È ancora presto per valutare fino in fondo la vera portata storica di un evento tanto complesso quanto il voto britannico dello scorso 23 giugno. Nessuno — nemmeno i più fieri sostenitori del Leave — sa che cosa attende ora l’Europa e il Regno Unito. Una cosa, tuttavia, è certa: il referendum ha dato una scossa, innescando un processo di analisi e di revisione dell’identità europea e del suo ruolo nell’attuale assetto geopolitico mondiale. 

Ci sono due domande chiave che vanno esaminate. La prima è quella posta, sulle pagine del «New York Times», da Amanda Taub: «Does the European Union have a democracy deficit?» (l’Unione europea ha un deficit di democrazia?). Il punto è che, a un’attenta analisi, l’Europa sembra soffrire di un male esattamente inverso a quello evocato da Taub, ovvero una sorta di “eccesso” di democrazia: troppi meccanismi e procedure, troppa burocrazia hanno finito per deformare la vocazione autentica dell'Unione, allontanandola dai cittadini. Il voto britannico impone quindi una sfida: se vuole sopravvivere, l’Unione europea deve trovare o inventare una nuova forma di democrazia adatta alla sua particolare struttura, alla sua fisionomia e alla sua storia.
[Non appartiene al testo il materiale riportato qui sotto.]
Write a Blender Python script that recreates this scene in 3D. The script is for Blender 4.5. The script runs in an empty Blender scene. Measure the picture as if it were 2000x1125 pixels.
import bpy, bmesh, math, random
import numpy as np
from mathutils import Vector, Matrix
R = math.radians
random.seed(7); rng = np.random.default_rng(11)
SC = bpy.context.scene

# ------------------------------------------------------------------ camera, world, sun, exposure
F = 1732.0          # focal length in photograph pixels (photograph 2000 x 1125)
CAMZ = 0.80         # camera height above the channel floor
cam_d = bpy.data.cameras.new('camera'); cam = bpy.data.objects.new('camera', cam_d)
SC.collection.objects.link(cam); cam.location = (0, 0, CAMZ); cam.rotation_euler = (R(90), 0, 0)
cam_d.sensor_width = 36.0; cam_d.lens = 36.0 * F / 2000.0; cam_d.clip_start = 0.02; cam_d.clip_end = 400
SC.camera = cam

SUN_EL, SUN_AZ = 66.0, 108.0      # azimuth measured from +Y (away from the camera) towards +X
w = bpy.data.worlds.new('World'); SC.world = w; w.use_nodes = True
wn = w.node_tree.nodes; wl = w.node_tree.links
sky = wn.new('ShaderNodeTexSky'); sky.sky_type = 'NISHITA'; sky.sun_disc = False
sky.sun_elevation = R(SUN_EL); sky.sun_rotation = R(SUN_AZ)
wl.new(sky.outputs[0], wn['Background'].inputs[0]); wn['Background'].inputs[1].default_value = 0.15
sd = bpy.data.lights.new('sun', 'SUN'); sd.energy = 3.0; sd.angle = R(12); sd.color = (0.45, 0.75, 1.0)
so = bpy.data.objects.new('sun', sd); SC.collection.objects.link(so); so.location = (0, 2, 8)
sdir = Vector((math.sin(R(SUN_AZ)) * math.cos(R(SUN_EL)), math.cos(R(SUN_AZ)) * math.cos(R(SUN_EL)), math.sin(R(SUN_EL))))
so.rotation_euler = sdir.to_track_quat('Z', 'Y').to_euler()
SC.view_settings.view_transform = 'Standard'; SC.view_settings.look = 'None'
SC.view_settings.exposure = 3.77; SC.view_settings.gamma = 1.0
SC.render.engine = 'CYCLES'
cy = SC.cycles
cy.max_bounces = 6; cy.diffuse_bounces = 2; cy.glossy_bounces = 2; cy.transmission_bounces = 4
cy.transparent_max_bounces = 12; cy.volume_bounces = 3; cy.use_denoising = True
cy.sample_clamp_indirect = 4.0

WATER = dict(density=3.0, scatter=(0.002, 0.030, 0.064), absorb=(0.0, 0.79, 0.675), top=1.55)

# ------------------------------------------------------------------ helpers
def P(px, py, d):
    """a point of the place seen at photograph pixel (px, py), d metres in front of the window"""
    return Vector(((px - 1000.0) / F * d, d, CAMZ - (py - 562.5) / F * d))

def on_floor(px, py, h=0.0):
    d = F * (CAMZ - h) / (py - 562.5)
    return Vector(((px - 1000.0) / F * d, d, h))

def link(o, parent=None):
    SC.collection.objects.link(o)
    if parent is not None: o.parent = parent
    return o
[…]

Questo richiederebbe anzitutto una presa di coscienza generale che porti al più presto a una radicale revisione dell’assetto dell’Unione. E tale revisione dovrebbe iniziare da un serio piano di azione sulla gestione dell’immigrazione: è questo il vero banco di prova per un modello alternativo di Unione fondato sull’integrazione e la condivisione, attento anche alle frange sociali più deboli, come le campagne e le periferie che in Gran Bretagna hanno votato in massa per il Leave. Se questo accadesse, il voto per la Brexit avrebbe significato qualcosa. E il temuto effetto domino di europeisti ed euroscettici — la rottura di Irlanda del Nord e Scozia, e l’anno prossimo si vota nei Paesi Bassi dove gli estremisti euroscettici di Geert Wilders hanno buone possibilità — potrebbe essere evitato.
La seconda domanda chiave riguarda invece il rapporto con gli Stati Uniti. Non è un mistero che Washington abbia sempre usato lo storico “rapporto speciale” con i britannici per avere una voce negli affari interni europei. Affari non solo politici, ma soprattutto economici. Ora, con l’uscita del Regno Unito dall’Unione, il quadro diventa molto più fluido: è prevedibile che Paesi come la Germania e la Francia adotteranno politiche più autonome su molti fronti. Nell’immediato i negoziati sul trattato di libero scambio tra le due sponde dell’Atlantico subiranno un necessario rallentamento. Washington potrebbe scegliere di imboccare la strada di un accordo più snello e vantaggioso soltanto con Londra. Nel lungo periodo, invece, la prospettiva è quella di un indebolimento del coinvolgimento europeo nei principali scenari di guerra e nella lotta al terrorismo globale. Un’Unione in crisi non potrebbe giocare il ruolo di mediazione che in questi ultimi anni ha giocato su molti fronti, in primis l’accordo di Vienna sul dossier nucleare iraniano.